The fourth and final phase of the peak margining system kicked off effective from 01-Sep. Peak margin concept was introduced by SEBI in the middle of last year and it was introduced in 4 phases starting with 25% in December 2020. The implications of the peak margin is two-fold. Firstly, it means that entire margin applicable for a cash or F&O position has to be collected upfront. The concept of intraday funding by brokers will not exist any longer. Traders have to bring in full 100% margins upfront. The methodology has also changed. Now the exchange will take snapshots four times during the day and the highest applicable margin will be the peak margins. Clients and brokers that do not adhere to these peak margin will have to pay steep penalties. However, there is a slightly tougher side to this entire legislation. Going ahead, even if you sell shares from demat account, you have to maintain 100% margins for one day. The only exception is if you are willing to do advance pay-in of shares directly to the NSDL or to the CDSL. 

What should traders do?

Let us remember that the trader who always puts margins upfront and trades will not see much of a change. They can continue to trade as before. However, there are two things of interest. Firstly, when shares are purchased for delivery then the shares come into your demat account only on T+2 day. However, it is currently possible to sell the shares on T+1 day using the BTST facility. There is a risk, but it is permitted. Going ahead, BTST will not be possible. The other point is that when shares are sold then the credit for taking fresh positions will now be available on the next trading day. That is in contrast to the current situation wherein, you get the credit of funds for fresh positions immediately. In short, the volumes that intraday traders can do will certainly be restricted. 

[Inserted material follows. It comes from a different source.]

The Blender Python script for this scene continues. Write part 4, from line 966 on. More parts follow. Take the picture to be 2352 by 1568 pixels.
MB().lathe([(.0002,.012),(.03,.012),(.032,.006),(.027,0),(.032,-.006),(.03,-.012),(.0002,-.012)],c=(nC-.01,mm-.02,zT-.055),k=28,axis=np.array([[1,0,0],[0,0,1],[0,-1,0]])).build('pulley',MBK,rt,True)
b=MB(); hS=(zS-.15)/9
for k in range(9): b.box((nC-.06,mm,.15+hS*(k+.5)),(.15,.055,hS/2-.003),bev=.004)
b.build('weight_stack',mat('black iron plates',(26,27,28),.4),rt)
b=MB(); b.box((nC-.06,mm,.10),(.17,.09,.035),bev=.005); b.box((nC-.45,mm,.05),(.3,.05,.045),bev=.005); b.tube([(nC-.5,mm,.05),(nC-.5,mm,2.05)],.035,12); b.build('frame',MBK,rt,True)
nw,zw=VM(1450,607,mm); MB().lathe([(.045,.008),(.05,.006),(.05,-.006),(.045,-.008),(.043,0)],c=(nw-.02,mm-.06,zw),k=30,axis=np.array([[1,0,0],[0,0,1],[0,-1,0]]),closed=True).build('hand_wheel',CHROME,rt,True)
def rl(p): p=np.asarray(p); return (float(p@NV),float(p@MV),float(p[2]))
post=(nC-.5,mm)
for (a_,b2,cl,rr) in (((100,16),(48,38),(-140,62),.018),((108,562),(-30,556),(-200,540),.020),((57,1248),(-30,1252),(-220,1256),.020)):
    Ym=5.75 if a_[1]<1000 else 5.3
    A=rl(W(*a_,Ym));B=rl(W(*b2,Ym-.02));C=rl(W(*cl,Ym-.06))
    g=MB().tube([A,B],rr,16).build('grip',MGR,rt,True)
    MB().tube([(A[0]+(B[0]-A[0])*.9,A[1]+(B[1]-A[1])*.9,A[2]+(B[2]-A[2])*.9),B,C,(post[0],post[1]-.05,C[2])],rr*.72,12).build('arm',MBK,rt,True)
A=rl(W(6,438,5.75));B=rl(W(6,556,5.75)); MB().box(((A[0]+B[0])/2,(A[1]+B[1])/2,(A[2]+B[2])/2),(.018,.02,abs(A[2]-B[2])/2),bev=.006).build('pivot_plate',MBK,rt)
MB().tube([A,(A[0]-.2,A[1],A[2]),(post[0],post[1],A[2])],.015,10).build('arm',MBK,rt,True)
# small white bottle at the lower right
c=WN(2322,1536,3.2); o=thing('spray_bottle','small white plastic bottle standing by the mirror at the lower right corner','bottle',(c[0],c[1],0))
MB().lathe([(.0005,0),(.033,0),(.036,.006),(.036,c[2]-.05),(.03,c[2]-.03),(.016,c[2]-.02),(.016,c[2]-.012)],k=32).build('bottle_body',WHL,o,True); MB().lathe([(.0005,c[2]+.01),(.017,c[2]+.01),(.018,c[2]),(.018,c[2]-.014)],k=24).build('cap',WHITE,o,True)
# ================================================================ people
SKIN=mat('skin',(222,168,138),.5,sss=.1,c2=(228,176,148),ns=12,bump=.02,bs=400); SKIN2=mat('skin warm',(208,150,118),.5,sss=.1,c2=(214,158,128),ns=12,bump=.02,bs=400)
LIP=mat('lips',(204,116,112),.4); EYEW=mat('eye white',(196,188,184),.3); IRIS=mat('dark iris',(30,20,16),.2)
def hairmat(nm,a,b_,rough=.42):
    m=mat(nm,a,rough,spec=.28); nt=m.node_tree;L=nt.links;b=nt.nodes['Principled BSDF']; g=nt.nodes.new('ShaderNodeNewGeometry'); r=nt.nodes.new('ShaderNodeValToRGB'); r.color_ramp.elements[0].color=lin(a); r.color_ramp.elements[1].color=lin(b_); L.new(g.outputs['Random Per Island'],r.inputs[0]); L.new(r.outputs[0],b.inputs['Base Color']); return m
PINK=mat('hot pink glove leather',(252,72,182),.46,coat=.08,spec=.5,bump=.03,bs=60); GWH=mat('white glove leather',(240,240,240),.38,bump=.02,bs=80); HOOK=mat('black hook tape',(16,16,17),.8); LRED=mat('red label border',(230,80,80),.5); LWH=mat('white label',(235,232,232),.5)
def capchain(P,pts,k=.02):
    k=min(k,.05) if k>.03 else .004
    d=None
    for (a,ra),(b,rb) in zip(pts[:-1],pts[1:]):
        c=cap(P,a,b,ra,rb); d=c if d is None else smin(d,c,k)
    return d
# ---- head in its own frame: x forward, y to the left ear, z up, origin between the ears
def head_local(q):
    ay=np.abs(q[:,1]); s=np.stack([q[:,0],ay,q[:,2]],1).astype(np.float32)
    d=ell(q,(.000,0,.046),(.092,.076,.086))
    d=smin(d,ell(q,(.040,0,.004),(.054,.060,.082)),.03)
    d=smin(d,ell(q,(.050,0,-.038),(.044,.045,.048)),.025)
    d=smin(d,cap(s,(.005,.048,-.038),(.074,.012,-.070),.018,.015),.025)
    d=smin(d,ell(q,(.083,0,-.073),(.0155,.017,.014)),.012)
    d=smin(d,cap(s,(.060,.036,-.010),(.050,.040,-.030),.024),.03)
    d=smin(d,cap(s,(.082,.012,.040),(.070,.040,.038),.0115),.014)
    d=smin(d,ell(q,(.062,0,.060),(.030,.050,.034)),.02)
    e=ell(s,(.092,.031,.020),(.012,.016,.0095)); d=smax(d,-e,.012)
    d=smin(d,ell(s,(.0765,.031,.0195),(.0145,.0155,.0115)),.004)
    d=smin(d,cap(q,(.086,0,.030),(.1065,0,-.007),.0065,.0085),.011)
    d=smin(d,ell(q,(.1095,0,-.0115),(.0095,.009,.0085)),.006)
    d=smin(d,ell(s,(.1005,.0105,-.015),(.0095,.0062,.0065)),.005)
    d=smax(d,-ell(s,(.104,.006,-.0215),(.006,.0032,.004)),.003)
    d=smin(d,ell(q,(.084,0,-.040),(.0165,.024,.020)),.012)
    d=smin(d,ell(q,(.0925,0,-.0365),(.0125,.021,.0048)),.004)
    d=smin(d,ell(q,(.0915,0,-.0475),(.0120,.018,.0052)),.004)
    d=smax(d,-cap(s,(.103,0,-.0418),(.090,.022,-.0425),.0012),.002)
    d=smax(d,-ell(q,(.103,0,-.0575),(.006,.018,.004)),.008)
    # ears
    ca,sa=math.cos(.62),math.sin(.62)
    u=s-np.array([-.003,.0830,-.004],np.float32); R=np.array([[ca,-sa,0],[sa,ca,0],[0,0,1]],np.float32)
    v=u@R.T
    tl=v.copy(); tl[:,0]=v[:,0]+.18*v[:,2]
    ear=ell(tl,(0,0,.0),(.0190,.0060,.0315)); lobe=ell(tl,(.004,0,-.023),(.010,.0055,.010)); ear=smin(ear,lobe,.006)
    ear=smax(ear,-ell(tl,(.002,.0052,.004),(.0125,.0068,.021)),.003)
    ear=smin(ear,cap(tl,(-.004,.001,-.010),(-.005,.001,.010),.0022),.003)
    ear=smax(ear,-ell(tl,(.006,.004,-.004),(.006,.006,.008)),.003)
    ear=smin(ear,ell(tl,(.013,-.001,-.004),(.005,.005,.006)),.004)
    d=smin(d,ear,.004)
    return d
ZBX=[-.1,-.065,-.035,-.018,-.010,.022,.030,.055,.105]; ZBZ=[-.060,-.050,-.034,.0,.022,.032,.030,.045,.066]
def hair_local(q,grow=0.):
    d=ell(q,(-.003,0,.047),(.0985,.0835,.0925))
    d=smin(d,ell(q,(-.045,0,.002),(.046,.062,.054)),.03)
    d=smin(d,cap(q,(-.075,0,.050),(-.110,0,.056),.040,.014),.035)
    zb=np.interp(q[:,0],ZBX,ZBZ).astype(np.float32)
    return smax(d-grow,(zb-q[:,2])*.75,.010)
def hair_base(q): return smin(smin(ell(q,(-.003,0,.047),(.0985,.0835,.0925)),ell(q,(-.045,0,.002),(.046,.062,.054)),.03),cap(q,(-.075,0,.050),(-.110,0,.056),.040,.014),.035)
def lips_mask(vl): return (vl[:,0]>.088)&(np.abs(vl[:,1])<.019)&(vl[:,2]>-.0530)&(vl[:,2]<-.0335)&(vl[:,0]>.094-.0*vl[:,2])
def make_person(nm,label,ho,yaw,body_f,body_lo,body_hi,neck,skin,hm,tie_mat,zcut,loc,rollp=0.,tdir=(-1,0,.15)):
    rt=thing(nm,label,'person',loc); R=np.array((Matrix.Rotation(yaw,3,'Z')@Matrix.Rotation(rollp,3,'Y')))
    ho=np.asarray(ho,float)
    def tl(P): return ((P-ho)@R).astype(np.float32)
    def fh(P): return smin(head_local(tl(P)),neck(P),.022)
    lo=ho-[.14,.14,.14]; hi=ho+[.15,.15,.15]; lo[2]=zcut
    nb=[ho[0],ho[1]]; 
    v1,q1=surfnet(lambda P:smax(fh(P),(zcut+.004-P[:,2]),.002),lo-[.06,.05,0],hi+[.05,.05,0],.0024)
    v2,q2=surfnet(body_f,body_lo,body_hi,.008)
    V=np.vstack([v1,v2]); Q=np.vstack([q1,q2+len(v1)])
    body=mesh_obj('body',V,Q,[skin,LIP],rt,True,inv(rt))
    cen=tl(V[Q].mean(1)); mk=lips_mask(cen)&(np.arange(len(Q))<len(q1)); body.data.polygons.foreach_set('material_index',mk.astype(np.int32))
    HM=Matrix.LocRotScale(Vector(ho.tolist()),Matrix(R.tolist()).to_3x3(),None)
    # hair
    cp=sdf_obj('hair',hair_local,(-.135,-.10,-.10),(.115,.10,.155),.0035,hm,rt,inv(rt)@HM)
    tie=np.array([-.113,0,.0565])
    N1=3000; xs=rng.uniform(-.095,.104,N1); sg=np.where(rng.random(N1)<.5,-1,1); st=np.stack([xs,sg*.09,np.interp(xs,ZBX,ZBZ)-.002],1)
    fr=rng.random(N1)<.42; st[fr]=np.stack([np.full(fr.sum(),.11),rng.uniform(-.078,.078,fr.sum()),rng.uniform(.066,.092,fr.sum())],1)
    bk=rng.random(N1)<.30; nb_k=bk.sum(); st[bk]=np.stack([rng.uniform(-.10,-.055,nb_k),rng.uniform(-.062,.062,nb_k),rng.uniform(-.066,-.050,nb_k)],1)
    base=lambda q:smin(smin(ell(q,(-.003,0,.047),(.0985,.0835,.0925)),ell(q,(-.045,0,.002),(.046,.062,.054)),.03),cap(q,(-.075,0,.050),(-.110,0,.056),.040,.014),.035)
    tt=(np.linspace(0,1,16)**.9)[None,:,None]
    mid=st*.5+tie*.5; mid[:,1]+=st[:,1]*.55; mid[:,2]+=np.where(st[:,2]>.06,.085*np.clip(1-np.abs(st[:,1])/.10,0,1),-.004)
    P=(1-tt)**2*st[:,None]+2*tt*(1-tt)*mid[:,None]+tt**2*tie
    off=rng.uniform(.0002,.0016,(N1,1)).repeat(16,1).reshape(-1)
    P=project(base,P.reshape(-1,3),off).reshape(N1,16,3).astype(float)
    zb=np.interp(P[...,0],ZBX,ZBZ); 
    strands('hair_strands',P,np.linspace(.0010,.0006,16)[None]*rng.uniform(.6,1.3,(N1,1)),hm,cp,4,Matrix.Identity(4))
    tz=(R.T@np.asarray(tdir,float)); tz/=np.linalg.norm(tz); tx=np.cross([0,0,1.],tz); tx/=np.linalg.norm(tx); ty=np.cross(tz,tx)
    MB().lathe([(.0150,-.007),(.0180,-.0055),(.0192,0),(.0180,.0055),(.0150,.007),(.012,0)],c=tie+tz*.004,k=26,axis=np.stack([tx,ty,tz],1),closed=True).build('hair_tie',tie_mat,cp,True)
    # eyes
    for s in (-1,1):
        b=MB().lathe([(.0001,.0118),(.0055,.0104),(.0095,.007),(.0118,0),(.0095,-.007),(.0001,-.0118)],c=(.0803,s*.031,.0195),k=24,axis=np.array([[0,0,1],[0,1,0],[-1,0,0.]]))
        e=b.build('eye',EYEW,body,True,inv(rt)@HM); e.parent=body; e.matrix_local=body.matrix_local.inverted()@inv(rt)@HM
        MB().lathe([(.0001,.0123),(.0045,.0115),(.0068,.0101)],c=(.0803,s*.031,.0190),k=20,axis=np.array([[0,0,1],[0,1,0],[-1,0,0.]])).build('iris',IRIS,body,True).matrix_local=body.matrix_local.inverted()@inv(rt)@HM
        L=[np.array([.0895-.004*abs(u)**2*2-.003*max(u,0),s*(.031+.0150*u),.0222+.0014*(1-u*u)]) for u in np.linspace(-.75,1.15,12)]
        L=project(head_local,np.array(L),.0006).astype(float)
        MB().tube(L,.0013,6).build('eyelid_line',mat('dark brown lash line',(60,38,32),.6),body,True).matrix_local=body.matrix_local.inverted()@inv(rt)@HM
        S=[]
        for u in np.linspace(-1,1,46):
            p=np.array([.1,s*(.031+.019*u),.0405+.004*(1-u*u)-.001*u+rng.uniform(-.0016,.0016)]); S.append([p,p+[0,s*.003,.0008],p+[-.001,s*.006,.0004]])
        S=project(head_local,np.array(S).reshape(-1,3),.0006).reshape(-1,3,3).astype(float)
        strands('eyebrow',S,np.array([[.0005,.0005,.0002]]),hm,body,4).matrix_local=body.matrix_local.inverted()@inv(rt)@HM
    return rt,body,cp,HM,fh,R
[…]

Will it impact market volumes?

That is an interesting question. If you look back at the last 20 years of capital markets, every change has been only positive for markets. Most traders had remonstrated that scrapping of Badla, ALBM, introduction of STT would all curb volumes on the exchanges. Today, the volumes in cash market and F&O market are a multiple of what they were about 15 years ago. By that measure, this move should also be positive. But, the real takeaway is that these moves will make the market safer, sounder and more credible. That is worth a lot!